O auxiliar uruguaio, exatamente por atuar durante a partida
como bandeirinha, precisava assinar, juntamente com o juiz do jogo, além do
outro bandeira, a súmula do jogo que seria encaminhada para comissão de
arbitragem. Mas o uruguaio Esteban deixou Santiago incógnito, desapareceu,
virou fumaça, sem concluir a sua obrigação. Sem isso, a súmula do jogo perderia
a sua validade, e a expulsão do jogador brasileiro ficaria sem efeito. E logo
as versões mais desencontradas ganhariam o mundo e virariam fofoca no meio
futebolístico. Alguns afirmavam até que a Confederação Brasileira de Futebol, a
CBD, havia desembolsado cerca de 15.000,00 dólares para fazer com que o
bandeirinha sumisse sem assinar a bendita súmula, antecipando o seu retorno
para casa. Mas outros diziam que não fora tanto dinheiro assim, que o auxiliar
do árbitro Yamasaki se contentou com bem menos, apenas e tão somente U$
5.000,00, para escafeder-se e esquecer de assinar o documento que teria
importância vital na escalação da seleção do Brasil para o jogo seguinte.
A verdade é que todo mundo trabalhou no sentido de que aquela
expulsão injusta não prejudicasse o espetáculo que seria realizado dai a quatro
dias. A imprensa não mencionou a expulsão do craque; os organizadores da copa
não gastaram um só minuto para encontra o bandeirinha desaparecido; e até mesmo
a direção da seleção adversária, a Tchecoslováquia, intercedeu para que o
jogador brasileiro estivesse em campo para enriquecer o espetáculo.

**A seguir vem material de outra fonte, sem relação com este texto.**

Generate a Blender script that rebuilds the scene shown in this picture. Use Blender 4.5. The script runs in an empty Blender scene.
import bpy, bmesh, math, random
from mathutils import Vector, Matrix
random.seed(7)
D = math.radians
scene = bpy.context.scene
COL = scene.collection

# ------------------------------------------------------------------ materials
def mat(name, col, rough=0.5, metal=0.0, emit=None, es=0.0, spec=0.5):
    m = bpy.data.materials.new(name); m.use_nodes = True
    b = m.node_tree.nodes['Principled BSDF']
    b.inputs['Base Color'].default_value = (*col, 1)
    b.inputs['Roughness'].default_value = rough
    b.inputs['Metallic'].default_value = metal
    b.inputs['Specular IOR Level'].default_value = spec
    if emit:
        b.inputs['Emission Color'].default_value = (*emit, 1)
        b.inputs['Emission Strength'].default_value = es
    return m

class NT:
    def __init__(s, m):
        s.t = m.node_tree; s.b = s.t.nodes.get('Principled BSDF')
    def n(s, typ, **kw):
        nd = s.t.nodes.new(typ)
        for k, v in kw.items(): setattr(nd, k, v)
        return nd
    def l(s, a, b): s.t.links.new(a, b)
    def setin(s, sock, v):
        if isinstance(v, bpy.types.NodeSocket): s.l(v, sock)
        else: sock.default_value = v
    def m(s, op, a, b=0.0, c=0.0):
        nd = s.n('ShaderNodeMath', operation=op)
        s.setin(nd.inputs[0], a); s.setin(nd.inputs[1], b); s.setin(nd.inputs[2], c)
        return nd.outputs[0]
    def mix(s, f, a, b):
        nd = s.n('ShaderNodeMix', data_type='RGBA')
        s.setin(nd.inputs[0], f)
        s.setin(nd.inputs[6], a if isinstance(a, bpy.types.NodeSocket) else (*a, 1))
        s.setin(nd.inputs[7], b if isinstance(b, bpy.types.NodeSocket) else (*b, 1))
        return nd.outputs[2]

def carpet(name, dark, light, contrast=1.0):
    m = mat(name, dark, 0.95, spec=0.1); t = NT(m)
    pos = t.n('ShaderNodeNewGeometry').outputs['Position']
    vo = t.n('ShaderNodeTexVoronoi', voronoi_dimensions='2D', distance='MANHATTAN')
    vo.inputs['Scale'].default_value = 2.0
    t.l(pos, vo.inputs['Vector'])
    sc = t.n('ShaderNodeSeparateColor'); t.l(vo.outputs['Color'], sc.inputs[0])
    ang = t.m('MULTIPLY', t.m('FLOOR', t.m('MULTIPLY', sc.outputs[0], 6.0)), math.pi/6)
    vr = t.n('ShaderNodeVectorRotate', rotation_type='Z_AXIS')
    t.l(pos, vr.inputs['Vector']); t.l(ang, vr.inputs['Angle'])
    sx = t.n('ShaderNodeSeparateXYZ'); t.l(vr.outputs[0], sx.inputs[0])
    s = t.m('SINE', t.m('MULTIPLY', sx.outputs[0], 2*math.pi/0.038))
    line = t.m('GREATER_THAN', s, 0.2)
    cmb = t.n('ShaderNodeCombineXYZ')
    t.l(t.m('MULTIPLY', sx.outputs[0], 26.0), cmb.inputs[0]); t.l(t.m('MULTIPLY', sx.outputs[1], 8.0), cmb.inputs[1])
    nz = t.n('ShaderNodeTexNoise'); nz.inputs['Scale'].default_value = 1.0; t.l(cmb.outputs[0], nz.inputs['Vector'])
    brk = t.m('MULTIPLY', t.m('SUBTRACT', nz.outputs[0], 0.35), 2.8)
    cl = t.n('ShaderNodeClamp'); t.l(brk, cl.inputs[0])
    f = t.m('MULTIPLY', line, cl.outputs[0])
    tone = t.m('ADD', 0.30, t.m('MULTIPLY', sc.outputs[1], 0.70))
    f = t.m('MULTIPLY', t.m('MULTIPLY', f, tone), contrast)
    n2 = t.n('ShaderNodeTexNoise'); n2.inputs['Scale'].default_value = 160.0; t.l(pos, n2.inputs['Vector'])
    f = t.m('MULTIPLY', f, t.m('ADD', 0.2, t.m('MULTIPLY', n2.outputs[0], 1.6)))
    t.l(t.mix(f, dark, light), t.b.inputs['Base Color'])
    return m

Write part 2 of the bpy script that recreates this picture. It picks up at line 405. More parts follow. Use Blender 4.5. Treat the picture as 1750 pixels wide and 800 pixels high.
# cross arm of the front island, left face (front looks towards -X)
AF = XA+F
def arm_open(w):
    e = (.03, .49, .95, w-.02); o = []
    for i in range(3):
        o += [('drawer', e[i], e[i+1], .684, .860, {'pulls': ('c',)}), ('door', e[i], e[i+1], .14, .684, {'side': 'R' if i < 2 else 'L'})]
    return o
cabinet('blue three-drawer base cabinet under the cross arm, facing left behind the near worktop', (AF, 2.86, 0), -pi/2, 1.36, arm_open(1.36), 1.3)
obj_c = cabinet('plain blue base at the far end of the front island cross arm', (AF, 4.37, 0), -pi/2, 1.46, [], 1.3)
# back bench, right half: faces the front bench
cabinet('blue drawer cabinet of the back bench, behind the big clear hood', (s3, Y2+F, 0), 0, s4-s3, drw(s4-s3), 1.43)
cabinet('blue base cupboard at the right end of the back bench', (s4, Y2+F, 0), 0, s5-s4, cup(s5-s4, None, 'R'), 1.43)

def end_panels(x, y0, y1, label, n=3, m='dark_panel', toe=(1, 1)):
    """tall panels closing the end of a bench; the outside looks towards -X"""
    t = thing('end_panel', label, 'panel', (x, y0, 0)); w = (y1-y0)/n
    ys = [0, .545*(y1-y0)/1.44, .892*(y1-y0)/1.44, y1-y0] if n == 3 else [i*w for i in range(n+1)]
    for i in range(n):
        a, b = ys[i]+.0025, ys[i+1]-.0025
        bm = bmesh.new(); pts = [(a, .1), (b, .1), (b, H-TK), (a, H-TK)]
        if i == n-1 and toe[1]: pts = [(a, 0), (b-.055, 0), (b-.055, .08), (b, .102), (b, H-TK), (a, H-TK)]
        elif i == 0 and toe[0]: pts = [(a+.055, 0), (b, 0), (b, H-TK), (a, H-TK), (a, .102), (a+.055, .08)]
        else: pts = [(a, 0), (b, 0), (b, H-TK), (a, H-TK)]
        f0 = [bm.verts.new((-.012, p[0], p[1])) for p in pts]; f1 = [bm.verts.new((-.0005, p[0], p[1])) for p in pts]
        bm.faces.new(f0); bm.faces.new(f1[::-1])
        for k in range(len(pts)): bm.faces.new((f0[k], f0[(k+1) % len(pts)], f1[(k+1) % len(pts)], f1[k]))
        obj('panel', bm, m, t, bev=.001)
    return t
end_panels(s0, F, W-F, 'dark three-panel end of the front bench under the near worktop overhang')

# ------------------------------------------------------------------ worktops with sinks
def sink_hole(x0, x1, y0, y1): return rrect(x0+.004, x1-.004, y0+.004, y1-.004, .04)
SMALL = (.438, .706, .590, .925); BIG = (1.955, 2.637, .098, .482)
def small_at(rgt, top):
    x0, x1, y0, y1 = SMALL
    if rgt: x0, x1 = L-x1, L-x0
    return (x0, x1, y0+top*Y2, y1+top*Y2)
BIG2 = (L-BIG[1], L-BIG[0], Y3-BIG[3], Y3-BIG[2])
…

E assim todos saíram ganhando com mais uma jogada genial do
craque Garrincha, escolhido o melhor jogador do mundial após o Brasil bater a
Tchecoslováquia na final, no Estádio Nacional do Chile, pelo placar de 3x1. O
que de fato ocorreu nunca ninguém ficou sabendo, mas virou história. Sem a
emoção que envolveu o caso naquele instante após a expulsão injusta do
brasileiro, e sem se levar em conta a importância que teria para a aquela final
a presença de um craque fenomenal como Garrincha em campo, o fato constituiu-se
apenas em mais uma patuscada cometida pelos homens que controlam o futebol
mundial. Hoje se costuma julgar com muita severidade fatos ocorridos no passado
sem se levar em conta os principais componentes que enfeixavam as porfias
travadas.
Mas, para muitos, o que aconteceu naqueles distantes dias foi
que, mesmo transitando-se por caminhos tortuosos, acabou-se por se fazer
justiça, decisão aprovada e sacramentada pelos deuses do futebol que nem sempre
estão alerta ao que acontece dentro das quatro linhas, a ponto de deixar sempre
que as injustiças transitem à larga pelos campos de jogo. Bom para o Brasil que
conquistou o seu segundo caneco ao impingir uma derrota por 3x1 sobre os Tchecos
e os Eslovacos, por aquela época ainda jogando juntos, defendendo a mesma
bandeira e envergando a mesma camisa. Histórias do futebol!